This Scene From ‘Louie’ Is Everything Every Fat Girl Has Always Wanted To Say To Every Guy


I’m sure there’s some very serious study somewhere that says that people essentially consume media — TV, movies, books, music — for two reasons: escapism or identity. We either want to see things that are so far removed from reality that they take our minds away from our own lives (which we all need sometimes), or we want to see things that closely resemble our own experiences so that we feel less alone in them.

In the latter case, one of the most satisfying aspects of watching a show or movie or hearing a song that addresses an topic that’s personally relevant to you, or speaks to a feeling that you’ve felt in real life, is that the people in the screen or in the song almost always handle the issue way more articulately, fully and honestly than we ever do. Characters get to say the things we wish we had said when it’s too late to say them. They think of that perfect word that escaped us in the moment. They are unafraid of consequences. Or even if the characters are afraid, the writers putting words in their mouths aren’t – since no one’s real life is on the line, they can just go for it. The boss always gets told off in the end, secret loves always get confessed, the bully gets put in his place, and always in a thoughtfully worded way that completely exceeds what most non-fictional humans are capable of (I mean, we could speak like that too if our words were selected by a room full of writers with hours or days to think of the perfect way to phrase something. But no, we have to frantically grab at words in the heat of the moment when are brains are melting under the pressure.)

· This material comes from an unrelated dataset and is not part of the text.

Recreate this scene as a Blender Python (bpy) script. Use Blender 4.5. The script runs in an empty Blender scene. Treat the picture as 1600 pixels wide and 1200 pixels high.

Watching these things play out gives us a kind of relieving resolution that could only be topped if we could accomplish it in our own lives. And hey, sometimes watching someone on TV say and do the shit we wish we could actually makes us feel more empowered about conducting ourselves that way in our real life.

Louie is always good for these moments, largely because Louis CK isn’t afraid to own his shittiness as a man, a parent, a human, and all his own personal little brands of grossness. So he writes his autobiographical character into scenarios where not only does he get to call out other people in ways that feel gloriously validating to his audience who live vicariously through his biting ability to cut to the core of what’s wrong with the world, but also scenarios where the same relentless real talk is directed at him. It’s awareness of the world mixed with awareness of self mixed with intelligent and humor, and the perspective that we’re all just waiting to die so none of it really matters so why not just be fucking real about things.

Only in a show like that would you have a scene like this.


In case you have one of those gross job things and can’t watch the video right now, here are some of the best “you go, fat girl” lines:

“You know what the meanest thing is you can say to a fat girl? ‘You’re not fat.'”

“It really, really sucks (being fat). You have no idea. And the worst part is…I’m not supposed tell anyone how much it sucks because it’s too much for people.”

“(Men) can…say you can’t get a date, you’re overweight, and it’s adorable, but if I say it, they call the suicide hotline. I mean, can I just say it? I’m fat. It sucks to be a fat girl. Can people just let me say it?”

“On behalf of all the fat girls, I’m making you representative of all the guys: Why do you hate us so much? What is it about the basics of human happiness, you know, feeling attractive, feeling loved, having guys chase after us, that’s just not in the cards for us? Nope, not for us. How is that fair? And why am I supposed to just…accept it?”

Louie: Stumbling over words “Look, you’re a really…very beautiful…”
Sarah: “Come on. If I was a ‘really, very beautiful…’, you would’ve said yes when I asked you out. I mean, come on, Louie, be honest here.”

“I flirt with guys all the time. And I mean, the great looking ones? They flirt right back, no problem. Because they know their status will never be questioned. But guys like you never flirt with me because you get scared that maybe you should be with a girl like me. And why not?!”

Sarah: “Have you ever dated a girl that was heavier than you?”
Louie: “Yes, yes I have.”
Sarah: “No, no, no. I didn’t say, ‘Have you ever fucked a fat girl?’ I’m sure you have, every guy has. I mean, when I met you, if I had said, ‘Hey, you wanna go to the back room and screw on a can of peaches?’, you would’ve gone for it. No. I’m saying have you ever dated a fat girl? Have you ever kissed a fat girl? Have you ever wooed a fat girl? Have you ever held hands with a fat girl? Have you ever walked down the street, in the light of day, holding hands with a big girl like me? Go ahead, hold my hand. What do you think is going to happen? Do you think your dick is going to fall off if you hold hands with a fat girl?”

“I can get laid. Any woman who is willing can get laid. I don’t want that. I don’t even need a boyfriend or husband. All I want is to hold hands with a nice guy and walk and talk.”